In the seventh, the Mets left the bases loaded. In the eighth, their two-out rally fizzled. With that, the once-struggling Dodgers pressed on for their 38th victory in their last 46 games. They are 21-3 since the All-Star break.

Mejia (1-2) took the loss despite a night in which he recorded his third quality start.

"I've been very impressed," Mets manager Terry Collins said.

The Mets have turned their season around by tightening a defense that had once been porous. That trend seemed to continue into Monday night when rookie third baseman Wilmer Flores made a sparking diving stop in the fourth to rob Ellis.

The play was even more impressive because Flores twisted his right ankle when his foot slipped off second base in the first inning. Between innings, he had his ankle taped. But in the clubhouse afterward, the 22-year-old hobbled after a long stay in the trainer's room.

"Not too bad, just sore, that's it," said Flores, who insisted he'd be ready to play Tuesday night.

The Mets took a 2-0 lead only to watch it all come undone in the sixth. After Crawford and Ellis reached, Adrian Gonzalez lined a single just over the glove of shortstop Omar Quintanilla.
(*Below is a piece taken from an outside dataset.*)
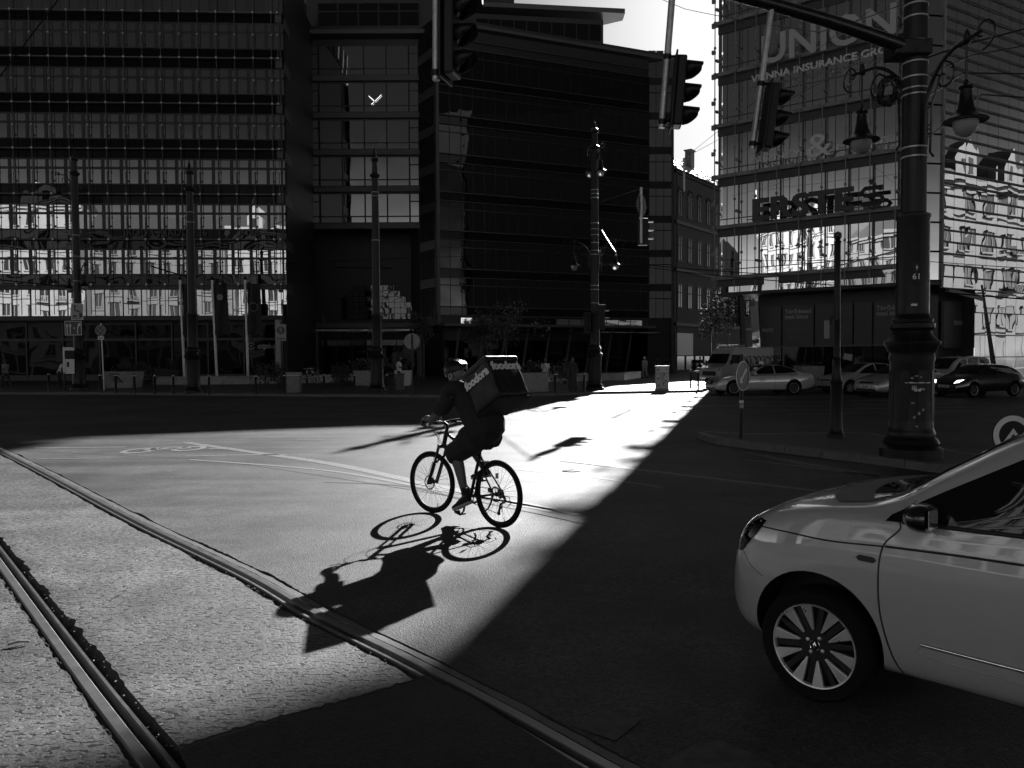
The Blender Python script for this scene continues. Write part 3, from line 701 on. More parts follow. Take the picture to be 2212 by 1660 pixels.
# ---- right dark wing -------------------------------------------------------------
RWa = Vector((-6.93, 74.9, 0)); RWb = Vector((17.35, 85.0, 0)); dv = (RWb-RWa); rl = dv.length; ra = math.atan2(dv.y, dv.x)
rw = thing('office_building', 'long dark glass office wing in the centre with thin ledge lines and sloping roofline', 'office building', tuple(RWa), ra)
rl2 = rl-2.9
FR = 3.62; ZR = 5.9
b = MB(); b.box(0.05, rl2, 0.3, 14, ZR-0.8, 33.2); b.build('wall', M['panel'], rw)
b = MB(); b.box(1.5, rl2, 3.5, 14, 0.12, ZR-0.8); b.build('ground_floor_wall', M['panel'], rw)
MB().box(-0.15, rl+0.05, -0.45, 14.4, 33.2, 33.5).build('roof_slab', M['ledge'], rw)
MB().box(-0.05, rl, -0.2, 14.2, 33.5, 33.9).build('roof_edge', M['panel'], rw)
nbr = 20; bwr = rl2/nbr
fr, pans = window_proto('window', [(0, bwr, -0.05, 0.02), (0, 0.05, 0, 2.72), (bwr-0.0, bwr+0.001, 0, 0.01), (0, bwr, 1.95, 2.05), (0, bwr, 2.70, 2.78)], [(0.05, bwr-0.005, 0.02, 1.95), (0.05, bwr-0.005, 2.05, 2.70)], M['frame'], M['glassD'])
spm3 = MB().box(0.02, bwr-0.02, -0.02, 0.1, 0, 0.75).mesh('spandrel_panel', M['spandrel'])
for f in range(7):
    for k in range(nbr):
        z = ZR+0.9+f*FR
        if z+2.8 > 33.2: continue
        place_window(fr, pans, rw, (k*bwr+0.03, 0.1, z), 0.002)
        link('spandrel_panel', spm3, rw, (k*bwr+0.03, 0.12, z-0.82))
drop(fr)
for f in range(8): MB().box(0.0, rl2, -0.10, 0.1, ZR+f*FR-0.02, ZR+f*FR+0.04).build('ledge', M['ledge'], rw); MB().box(0.0, rl2, -0.08, 0.1, ZR+f*FR+0.80, ZR+f*FR+0.85).build('ledge', M['ledge'], rw)
MB().box(-0.2, 0.1, -0.3, 0.4, ZR-0.8, 33.3).build('corner_post', M['ledge'], rw)
# lighter corner bay facing the square
mxc = T(rl2, 0.35, 0) @ RZ(-ra+0.02)
MB().box(0.0, 2.55, 0.1, 8, 0.12, 33.2, mxc).build('corner_wall', M['panel'], rw)
for f in range(8):
    z = ZR+0.1+f*FR
    for k in range(3):
        x0 = 0.06+k*0.83
        for zz0, zz1 in ((0.0, 2.0), (2.1, 2.85)):
            me = MB().box(0.0, 0.78, -0.012, 0.012, 0, zz1-zz0).mesh('corner_pane', M['glassL'])
            me.transform(RZ(rnd.gauss(0, 0.01)) @ RX(rnd.gauss(0, 0.004))); me.transform(mxc @ T(x0, 0.04, z+zz0))
            link('corner_pane', me, rw)
MB().box(2.5, 2.75, -0.1, 0.4, 0.12, 33.2, mxc).build('corner_post', M['ledge'], rw)
# ground floor arcade
for k in range(9):
    MB().tube([(1.8+k*2.4, 1.0, 0.12), (2.2+k*2.4, 0.2, ZR-0.8)], 0.13, 10).build('slanting_column', M['ledge'], rw, smooth=True)
MB().box(0.2, rl2, -1.2, 1.5, ZR-1.05, ZR-0.8).build('canopy', M['ledge'], rw)
MB().box(6.0, rl2, -1.9, 0.5, 4.3, 4.42).build('glass_canopy', M['glassD'], rw)
for k in range(12): link('shop_window', MB().box(0.04, 1.8, -0.015, 0.015, 0.4, 3.6).mesh('shop_window', M['shop']), rw, (1.6+k*1.88, 3.3, 0), (rnd.gauss(0, .02), 0, rnd.gauss(0, .03)))
for k in range(14): link('mezzanine_pane', MB().box(0.03, 1.40, -0.012, 0.012, 0.0, 0.75).mesh('mezzanine_pane', M['glassR']), rw, (2.2+k*1.45, 0.0, 4.95), (0.03, 0, rnd.gauss(0, .01)))
MB().box(3.2, 6.3, 0.6, 0.7, 2.7, 3.25).build('pharmacy_board', M['panel'], rw)
text('pharmacy_sign', 'GYÓGYSZERTÁR', 0.26, M['letD'], rw, T(4.75, 0.55, 3.02) @ VERT, 0.02, 0.004)
text('pharmacy_sign', 'PHARMACY', 0.24, M['letD'], rw, T(4.75, 0.55, 2.77) @ VERT, 0.02, 0.004)
for sx in (3.5, 6.0):
    q = MB().box(sx-0.18, sx+0.18, 0.55, 0.6, 2.92, 3.02); q.box(sx-0.05, sx+0.05, 0.54, 0.6, 2.80, 3.14); q.build('pharmacy_cross', M['letD'], rw)
# rear roof storey behind both
rs = thing('roof_pavilion', 'set-back dark upper storey with overhanging flat roof slabs behind the central office wing', 'roof storey', (0, 0, 0))
b = MB(); pr = [(-19, 92), (11.2, 96), (11.2, 112), (-19, 108)]
def zat(Y, d): return CH+(774-Y)/FPX*d
b.prism(pr, 30, zat(50, 94)).build('wall', M['panel'], rs) if False else None
q = MB(); q.prism(pr, 20, zat(48, 95)); q.build('wall', M['panel'], rs)
q = MB(); q.prism([(-19, 90.5), (13.6, 94.5), (13.6, 96.5), (11, 98), (-19, 99)], zat(38, 94), zat(28, 94)); q.build('roof_slab', M['ledge'], rs)
q = MB(); q.prism([(-19, 91.5), (0.5, 94), (0.5, 110), (-19, 109)], zat(18, 94), zat(6, 94)); q.build('roof_slab', M['panel'], rs)
q = MB(); q.prism([(-19, 93), (5, 95), (5, 110), (-19, 109)], zat(30, 94), zat(16, 94)); q.build('roof_slab', M['panel'], rs)
for k in range(10):
    x = -4+k*1.5; me = MB().box(0.03, 1.4, -0.01, 0.01, 0, 1.9).mesh('pane', M['glassD']); link('pane', me, rs, (x, 93.9+(x+4)*0.132, zat(86, 94)), (0, 0, 0.13))
# fix side of right wing facing the recess
build_side(rw, Vector((-7.0, 75.0, 0)), Vector((-8.9, 78.0, 0)), 8, 5.9, 3.62, True)
# ---- old brick house -------------------------------------------------------------
BA = Vector((18.7, 89.5, 0)); bang = math.atan2(0.8, 0.6)
bh = thing('brick_house', 'old brick house with arched windows and sunlit tiled roof between the glass blocks', 'brick house', tuple(BA), bang)
BL = 26.0
EH = 23.0
b = MB(); b.box(0, BL, 0.3, 12, 0.12, EH); b.build('wall', M['brick'], bh)
for zc in (EH-0.35, 17.0, 11.6, 5.4): MB().box(0, BL, -0.02, 0.32, zc, zc+0.35).build('cornice', M['trim'] if zc < 20 else M['brick'], bh)
wf = MB(); wf.box(-0.1, 1.3, -0.06, 0.04, -0.2, -0.02); wf.box(-0.1, 1.3, -0.04, 0.04, 2.5, 2.72); wf.box(0, 0.08, -0.03, 0.06, 0, 2.5); wf.box(1.12, 1.2, -0.03, 0.06, 0, 2.5); wf.box(0.55, 0.65, -0.03, 0.06, 0, 2.5); wf.box(0, 1.2, -0.03, 0.06, 1.6, 1.7)
wfm = wf.mesh('window', M['trim']); wp = MB().box(0.08, 1.12, -0.01, 0.01, 0.0, 2.5).mesh('pane', M['darkwin'])
ar = MB().tube([(0.6+0.66*math.cos(PI*i/10), -0.02, 2.4+0.66*math.sin(PI*i/10)) for i in range(11)], 0.09, 6).mesh('window_arch', M['brick'])
for zi, zz in enumerate((18.2, 13.0, 7.6)):
    for k in range(9):
        o = link('window', wfm, bh, (1.0+k*2.7, 0.27, zz)); link('pane', wp, o, (0, 0.02, 0))
        if zi == 0: link('window_arch', ar, o, (0, 0, 0))
MB().box(0.3, 5.0, 0.2, 0.32, 2.0, 4.6).build('shop_board', M['dim'], bh)
for k in range(4): MB().box(0.6+k*2.6, 2.6+k*2.6, 0.22, 0.34, 0.3, 1.9).build('shop_window', M['darkwin'], bh)
MB().tube([(0.15, 0.1, EH-0.6), (0.3, 0.1, EH-3), (0.3, 0.1, 0.3)], 0.07, 6).build('drainpipe', M['frame'], bh)
rf = MB(); rf.add([(-0.2, -0.25, EH), (BL, -0.25, EH), (BL, 5.5, EH+4.2), (-0.2, 5.5, EH+4.2), (-0.2, 12, EH), (BL, 12, EH)], [(0, 1, 2, 3), (3, 2, 5, 4), (0, 3, 4), (1, 5, 2)]); rfo = rf.build('roof', M['tile'], bh, fixn=False)
tl = MB()
for r_ in range(16):
    for k in range(34):
        t = r_/16; y = -0.2+5.7*t; z = EH+4.2*t+0.06; x = k*0.75+(0.37 if r_ % 2 else 0)
        if x > 24: continue
        tl.box(-0.33, 0.33, -0.22, 0.2, -0.03, 0.05, T(x, y, z) @ RX(math.atan2(4.2, 5.7)-0.10+rnd.gauss(0, .05)) @ RY(rnd.gauss(0, 0.05)))
tl.build('roof_tile', M['tile'], rfo, kind='stuff')
for cx, cy in ((4.5, 4.6), (11.5, 3.6)):
    c = MB().box(cx-0.55, cx+0.55, cy-0.4, cy+0.4, EH+1.8, EH+4.9).build('chimney', M['chim'], rfo); MB().box(cx-0.68, cx+0.68, cy-0.52, cy+0.52, EH+4.9, EH+5.05).build('chimney_cap', M['chim'], rfo)
MB().box(-2, 0.0, 0.5, 12, 0.12, EH-1).build('gable_wall', M['brick'], bh)
# tall dark strip beyond, seen right of the brick house
fb = thing('apartment_building', 'pale narrow slice of a house front beside the left edge of the bank building', 'apartment building', (34.5, 130, 0), -0.5)
MB().box(-1.2, 6, 0, 10, 0.1, zat(432, 130)).build('wall', M['cream'], fb)
for k in range(8):
    for j in range(2): MB().box(-0.6+j*1.9, 0.5+j*1.9, -0.05, 0.0, 2+k*3.2, 4+k*3.2).build('window', M['darkwin'], fb)
# ---- bank building at right -------------------------------------------------------
EA = Vector((14.33, 55, 0)); EBp = Vector((24.5, 47.1, 0)); EC = Vector((25.75, 47.3, 0)); d1 = (EBp-EA); L1 = d1.length; a1 = math.atan2(d1.y, d1.x)
ED = EC+Vector((0.865, 0.5, 0))*30; EE = Vector((27, 77, 0))
eb = thing('bank_building', 'grey glass bank office building at right with large sign letters and mirrored side wall', 'bank building', tuple(EA), a1)
inv = (T(*EA) @ RZ(a1)).inverted()
def loc2(p): q = inv @ p; return (q.x, q.y)
TOPZ = 33.0; ZE = 7.26; FE = 3.47
ins = 0.45
cen = (EA+EBp+EC+ED+EE)/5
foot = [EA+Vector((0.35, 0.35, 0)), EBp+Vector((0.1, 0.6, 0)), EC+Vector((0.0, 0.5, 0)), ED, Vector((50, 78, 0)), EE]
MB().prism([loc2(p) for p in foot], 6.4, TOPZ).build('core', M['wallE'], eb)
# front
nE = 9; be = L1/nE
glE = M['glassE']
fr, pans = window_proto('window', [(0, 0.11, 0, 2.75), (0.11, be, 0.43, 0.49), (0.62, 0.66, 0, 2.75), (0, be, 2.75, 2.85), (0, be, -0.06, 0.0)], [(0.11, 0.62, 0.0, 0.43), (0.66, be, 0.0, 0.43), (0.11, 0.62, 0.49, 2.75), (0.66, be, 0.49, 2.75)], M['wallE'], glE, fd=(-0.04, 0.06))
for f in range(7):
    for k in range(nE): place_window(fr, pans, eb, (k*be, 0.14, ZE+f*FE+0.12), 0.0012)
drop(fr)
sk = MB().box(0.02, be-0.02, -0.012, 0.012, -1.0, -0.08).mesh('skirt_pane', M['glassR'])
for k in range(nE): link('skirt_pane', sk, eb, (k*be, 0.02, ZE), (rnd.gauss(0, .01), 0, rnd.gauss(0, .01)))
for f in range(8):
    z = ZE+f*FE
    MB().box(-0.12, L1+0.05, -0.42, 0.0, z-0.14, z+0.10).build('ledge', M['ledgeE'], eb)
    MB().box(0.0, L1, 0.0, 0.3, z-0.62, z-0.14).build('spandrel', M['wallE'], eb)
rod = MB().tube([(0, 0, ZE-1.0), (0, 0, TOPZ)], 0.032, 6).mesh('glazing_rod', M['ledgeE'])
for k in range(nE+1): link('glazing_rod', rod, eb, (k*be, -0.50, 0))
link('glazing_rod', rod, eb, (-0.14, -0.20, 0))
b = MB()
for f in range(8):
    for k in range(nE+1):
        z = ZE+f*FE; b.box(k*be-0.09, k*be+0.09, -0.56, -0.42, z-0.09, z+0.09); b.box(k*be-0.07, k*be+0.07, -0.56, -0.44, z+1.7, z+1.86)
        b.box(k*be-0.08, k*be+0.08, -0.30, 0.05, z+0.95, z+1.1)
    b.box(-0.35, -0.10, -0.3, -0.1, z+1.5, z+1.75); b.box(-0.35, -0.10, -0.3, -0.1, z-0.2, z+0.12)
b.build('glazing_clip', M['ledgeE'], eb, kind='stuff')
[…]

Crawford scored easily ahead of Ellis, who came home only after centerfielder Juan Lagares bounced a throw past Flores.

The error allowed Gonzalez to reach third, bringing up Puig, whose sacrifice fly gave the Dodgers a 3-2 lead. Puig struck again in the seventh, this time using his glove to squash a Mets rally, running down Murphy's deep drive. It was the final insult in an inning that began to go sour when with the bases loaded, Lagares took a called strike three on a pitch that appeared outside of the strike zone.

Said Lagares: "There's no way that pitch is a strike."